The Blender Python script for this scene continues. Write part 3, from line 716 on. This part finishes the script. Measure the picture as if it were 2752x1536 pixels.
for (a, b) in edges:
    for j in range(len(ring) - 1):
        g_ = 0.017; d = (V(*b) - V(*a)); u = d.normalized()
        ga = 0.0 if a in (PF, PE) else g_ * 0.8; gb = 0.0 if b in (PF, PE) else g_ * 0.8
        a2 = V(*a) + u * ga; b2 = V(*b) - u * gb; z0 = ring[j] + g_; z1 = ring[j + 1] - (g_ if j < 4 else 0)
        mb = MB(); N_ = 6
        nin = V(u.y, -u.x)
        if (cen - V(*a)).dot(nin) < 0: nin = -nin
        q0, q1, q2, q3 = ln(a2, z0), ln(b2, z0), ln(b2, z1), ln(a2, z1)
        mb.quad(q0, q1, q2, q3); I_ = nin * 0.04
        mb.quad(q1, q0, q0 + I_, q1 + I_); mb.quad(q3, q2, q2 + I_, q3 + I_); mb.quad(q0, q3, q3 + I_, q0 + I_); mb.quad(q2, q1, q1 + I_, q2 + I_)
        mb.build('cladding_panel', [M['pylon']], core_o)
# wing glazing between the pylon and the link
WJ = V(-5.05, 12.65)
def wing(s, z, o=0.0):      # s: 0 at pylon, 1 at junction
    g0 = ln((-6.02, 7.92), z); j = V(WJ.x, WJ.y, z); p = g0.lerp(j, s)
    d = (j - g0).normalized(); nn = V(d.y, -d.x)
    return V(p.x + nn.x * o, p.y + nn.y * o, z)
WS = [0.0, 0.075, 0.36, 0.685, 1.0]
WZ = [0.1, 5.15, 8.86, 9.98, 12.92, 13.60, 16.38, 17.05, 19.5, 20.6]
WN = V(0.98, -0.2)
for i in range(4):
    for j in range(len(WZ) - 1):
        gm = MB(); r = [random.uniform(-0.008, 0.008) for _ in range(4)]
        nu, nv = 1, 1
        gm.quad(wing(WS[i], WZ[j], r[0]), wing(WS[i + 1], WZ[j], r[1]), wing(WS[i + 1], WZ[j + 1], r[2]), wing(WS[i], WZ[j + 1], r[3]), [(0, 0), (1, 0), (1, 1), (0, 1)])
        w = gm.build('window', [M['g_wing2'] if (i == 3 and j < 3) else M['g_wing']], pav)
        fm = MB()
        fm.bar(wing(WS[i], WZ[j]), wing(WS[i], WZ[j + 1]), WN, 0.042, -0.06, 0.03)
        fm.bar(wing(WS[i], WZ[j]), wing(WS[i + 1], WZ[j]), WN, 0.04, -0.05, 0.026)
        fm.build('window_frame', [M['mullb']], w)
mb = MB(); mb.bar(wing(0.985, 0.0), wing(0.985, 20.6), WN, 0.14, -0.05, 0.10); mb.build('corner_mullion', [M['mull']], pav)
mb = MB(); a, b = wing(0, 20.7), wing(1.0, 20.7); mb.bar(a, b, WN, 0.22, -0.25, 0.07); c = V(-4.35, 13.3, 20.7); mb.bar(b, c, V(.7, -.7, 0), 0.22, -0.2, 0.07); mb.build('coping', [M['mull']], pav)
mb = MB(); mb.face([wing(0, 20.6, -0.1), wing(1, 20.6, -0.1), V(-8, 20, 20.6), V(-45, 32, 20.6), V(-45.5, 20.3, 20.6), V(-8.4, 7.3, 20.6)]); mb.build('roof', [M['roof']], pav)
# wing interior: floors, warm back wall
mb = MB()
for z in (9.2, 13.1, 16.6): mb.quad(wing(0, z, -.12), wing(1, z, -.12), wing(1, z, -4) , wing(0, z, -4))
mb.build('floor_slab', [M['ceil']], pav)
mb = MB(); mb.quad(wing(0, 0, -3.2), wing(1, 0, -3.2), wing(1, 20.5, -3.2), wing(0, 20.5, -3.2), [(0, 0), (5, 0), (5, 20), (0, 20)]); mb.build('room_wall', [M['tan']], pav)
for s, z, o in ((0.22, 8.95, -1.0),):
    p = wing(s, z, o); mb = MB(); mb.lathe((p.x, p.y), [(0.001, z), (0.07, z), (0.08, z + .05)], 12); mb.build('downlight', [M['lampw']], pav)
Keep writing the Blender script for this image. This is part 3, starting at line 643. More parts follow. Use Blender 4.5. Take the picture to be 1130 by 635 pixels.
++++++
_WRITTEN PROBLEM_
Repeat the data verbatim.

_EXERCISE RESULT_
The Blender Python script for this scene continues. Write part 3, from line 716 on. This part finishes the script. Measure the picture as if it were 2752x1536 pixels.
for (a, b) in edges:
    for j in range(len(ring) - 1):
        g_ = 0.017; d = (V(*b) - V(*a)); u = d.normalized()
        ga = 0.0 if a in (PF, PE) else g_ * 0.8; gb = 0.0 if b in (PF, PE) else g_ * 0.8
        a2 = V(*a) + u * ga; b2 = V(*b) - u * gb; z0 = ring[j] + g_; z1 = ring[j + 1] - (g_ if j < 4 else 0)
        mb = MB(); N_ = 6
        nin = V(u.y, -u.x)
        if (cen - V(*a)).dot(nin) < 0: nin = -nin
        q0, q1, q2, q3 = ln(a2, z0), ln(b2, z0), ln(b2, z1), ln(a2, z1)
        mb.quad(q0, q1, q2, q3); I_ = nin * 0.04
        mb.quad(q1, q0, q0 + I_, q1 + I_); mb.quad(q3, q2, q2 + I_, q3 + I_); mb.quad(q0, q3, q3 + I_, q0 + I_); mb.quad(q2, q1, q1 + I_, q2 + I_)
        mb.build('cladding_panel', [M['pylon']], core_o)
# wing glazing between the pylon and the link
WJ = V(-5.05, 12.65)
def wing(s, z, o=0.0):      # s: 0 at pylon, 1 at junction
    g0 = ln((-6.02, 7.92), z); j = V(WJ.x, WJ.y, z); p = g0.lerp(j, s)
    d = (j - g0).normalized(); nn = V(d.y, -d.x)
    return V(p.x + nn.x * o, p.y + nn.y * o, z)
WS = [0.0, 0.075, 0.36, 0.685, 1.0]
WZ = [0.1, 5.15, 8.86, 9.98, 12.92, 13.60, 16.38, 17.05, 19.5, 20.6]
WN = V(0.98, -0.2)
for i in range(4):
    for j in range(len(WZ) - 1):
        gm = MB(); r = [random.uniform(-0.008, 0.008) for _ in range(4)]
        nu, nv = 1, 1
        gm.quad(wing(WS[i], WZ[j], r[0]), wing(WS[i + 1], WZ[j], r[1]), wing(WS[i + 1], WZ[j + 1], r[2]), wing(WS[i], WZ[j + 1], r[3]), [(0, 0), (1, 0), (1, 1), (0, 1)])
        w = gm.build('window', [M['g_wing2'] if (i == 3 and j < 3) else M['g_wing']], pav)
        fm = MB()
        fm.bar(wing(WS[i], WZ[j]), wing(WS[i], WZ[j + 1]), WN, 0.042, -0.06, 0.03)
        fm.bar(wing(WS[i], WZ[j]), wing(WS[i + 1], WZ[j]), WN, 0.04, -0.05, 0.026)
        fm.build('window_frame', [M['mullb']], w)
mb = MB(); mb.bar(wing(0.985, 0.0), wing(0.985, 20.6), WN, 0.14, -0.05, 0.10); mb.build('corner_mullion', [M['mull']], pav)
mb = MB(); a, b = wing(0, 20.7), wing(1.0, 20.7); mb.bar(a, b, WN, 0.22, -0.25, 0.07); c = V(-4.35, 13.3, 20.7); mb.bar(b, c, V(.7, -.7, 0), 0.22, -0.2, 0.07); mb.build('coping', [M['mull']], pav)
mb = MB(); mb.face([wing(0, 20.6, -0.1), wing(1, 20.6, -0.1), V(-8, 20, 20.6), V(-45, 32, 20.6), V(-45.5, 20.3, 20.6), V(-8.4, 7.3, 20.6)]); mb.build('roof', [M['roof']], pav)
# wing interior: floors, warm back wall
mb = MB()
for z in (9.2, 13.1, 16.6): mb.quad(wing(0, z, -.12), wing(1, z, -.12), wing(1, z, -4) , wing(0, z, -4))
mb.build('floor_slab', [M['ceil']], pav)
mb = MB(); mb.quad(wing(0, 0, -3.2), wing(1, 0, -3.2), wing(1, 20.5, -3.2), wing(0, 20.5, -3.2), [(0, 0), (5, 0), (5, 20), (0, 20)]); mb.build('room_wall', [M['tan']], pav)
for s, z, o in ((0.22, 8.95, -1.0),):
    p = wing(s, z, o); mb = MB(); mb.lathe((p.x, p.y), [(0.001, z), (0.07, z), (0.08, z + .05)], 12); mb.build('downlight', [M['lampw']], pav)
Keep writing the Blender script for this image. This is part 3, starting at line 643. More parts follow. Use Blender 4.5. Take the picture to be 1130 by 635 pixels.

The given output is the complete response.